During a World Tuberculosis Day event in Delhi on Thursday, Gates said: “What is encouraging is that so many people have an interest in philanthropy and have decided to discuss it.” Gates, who co-founded Microsoft, and Buffett, known as the “Oracle of Omaha” for his legendary investment acumen, met Chinese billionaires on a similar charity mission to Beijing last September that they declared a success. India has 55 billionaires, according to Forbes magazine, the third-largest pool after United States and China, and two of the world’s 10 richest men are Indians. But scorching economic growth has opened a yawning divide between India’s wealthy and its teeming poor.

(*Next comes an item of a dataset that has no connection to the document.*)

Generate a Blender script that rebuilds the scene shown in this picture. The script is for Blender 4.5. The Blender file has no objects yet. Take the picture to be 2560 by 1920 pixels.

Local media have been cynical about the US billionaires’ chances of getting India’s wealthy to open their wallets. India’s rich “have a poor record of giving”, noted the NDTV television network. “They say they will turn up at the event to hear the wit and wisdom of the Oracle of Omaha — but may send him back with empty pockets,” it said in a website commentary. A recent study by global consultancy Bain and Co noted that “today in India, many of those with hard-earned new wealth are not eager to part with even a small amount of their money.”
The guest list for the duo’s encounter was secret but was expected to include Azim Premji, founder of software giant Wipro who last year donated $2 billion to rural education — one of the largest charitable donations in Indian history. While Indians have a long culture of giving, wealthy people mostly help household staff or give to local community and religious groups.